12. "if your wife hires a hitman to kill you, she will be acquitted because you apparently abused her despite no evidence of this". Huh. If you're talking about the Nicole Doucet case, it seems to be an unusual case, but it probably says much more about the RCMP's handling of the case than it does about her ex-husband. He is an unfortunate injured party in this case, but there are plenty of real convictions of women who have hired hitmen (successful or no) to kill their partners. Your knowledge of this case is probably as deep as my knowledge: not very deep at all, and it's a lightning rod case much like the old McDonald's coffee case. By the by, your characterization is typically wrong on one point: she was not acquitted. Her conviction was set aside, and the grounds were based on misconduct. (The laws are also different here in Canada; prosecutors can appeal acquittals.)

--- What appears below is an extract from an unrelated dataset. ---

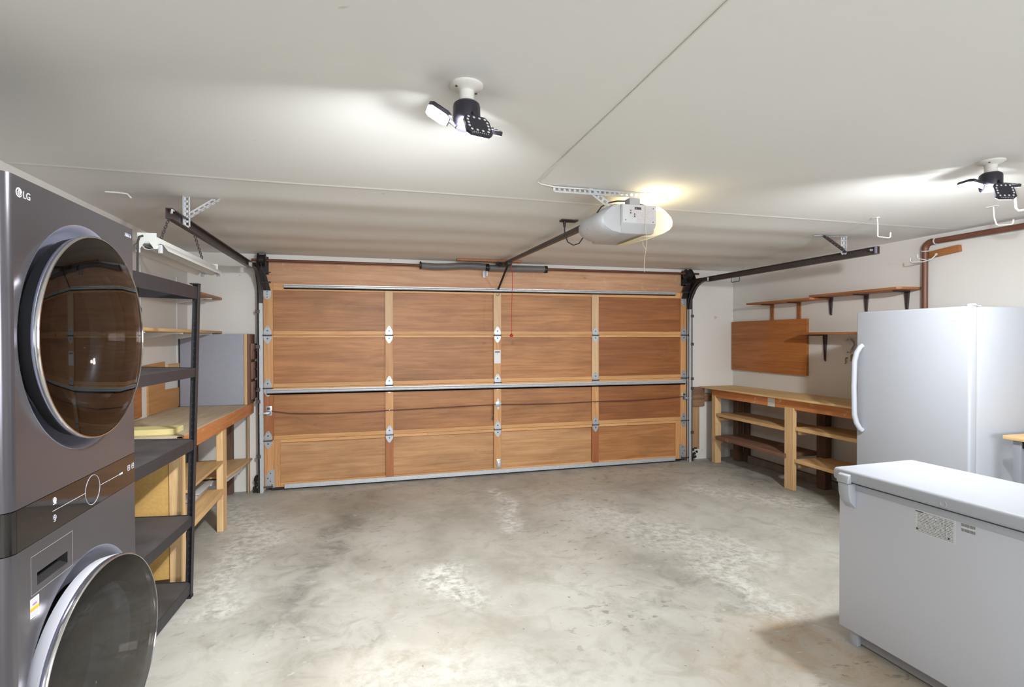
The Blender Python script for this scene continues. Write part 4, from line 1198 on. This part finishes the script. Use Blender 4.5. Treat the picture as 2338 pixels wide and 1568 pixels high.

13. "you are treated like a creep if you show any interest in being around children" Once again, I'll have to tell all of the male teachers that I know that they are creeps! It's going to be shocking news to them.

I don't know you, but you've somehow picked up a lot of beliefs that are contrafactual or are at best truthy. I treated your list with derision because, frankly, that's all that a hyperbolic list like that actually deserves.

I am not sure if I am reading the same essay as you. All it is, is an analogy comparing life to a video game. He claims that being a white heterosexual male makes everything in life easier in the same way that choosing the easy difficulty setting makes a video game easier. It doesn't necessarily mean that your life is easier than everybody's life on more difficult settings but if two people are in the same situation, the heterosexual white male will have it easier. is this correct?

I just find this a huge simplification and generalisation. Sure, it may ring true with some people but it is an opinion piece. It doesn't present any evidence for its claims. Not everyone that reads it will draw the same conclusions about it as you. So it does nothing to change the validity of my hyperbolic list which I never presented as fact but as an illustration of the frustration that many men are feeling.

As stated above, the list is not a list of facts but it describes how the frustration that many men are experiencing so it is pointless to attempt to repudiate each point. Some of these points are huge issues however, and do seem to be indicative of systemic sexism towards men. Maybe you don't feel the same way but many people do.

Your "Always appropriate" comment hit a nerve because it basically says that any issues that men have with sexism towards them is null and void(regardless if it is in the form of an exaggerated list of issues) because this guy(Scalzi) says men have things easier and it doesn't matter in what context the issues arise because it is "always appropriate". Now maybe you didn't mean it that way but I cannot see how it can be taken any other way.

I do believe that the baseline (as you call it) needs to be discussed but believe it or not, not everyone sees it the same way as you or Scalzi. It is certainly not as simple as Scalzi makes it seem. Sexism towards men IS part of the "baseline".

I also take issue that you now feel that the list represents my beliefs. I never presented them as such. I have not made up my mind about them but I do feel that there are issues here. I am by no means a mens rights nut but I do feel that male issues are underrepresented and your "Always appropriate" comment is analogous to a "Don't worry your pretty little head about it" response to a woman bringing up sexism towards women. The fact that you don't see that is frustrating.

Having said that, I am not going to change your mind and you are not going to change mine so this is pointless.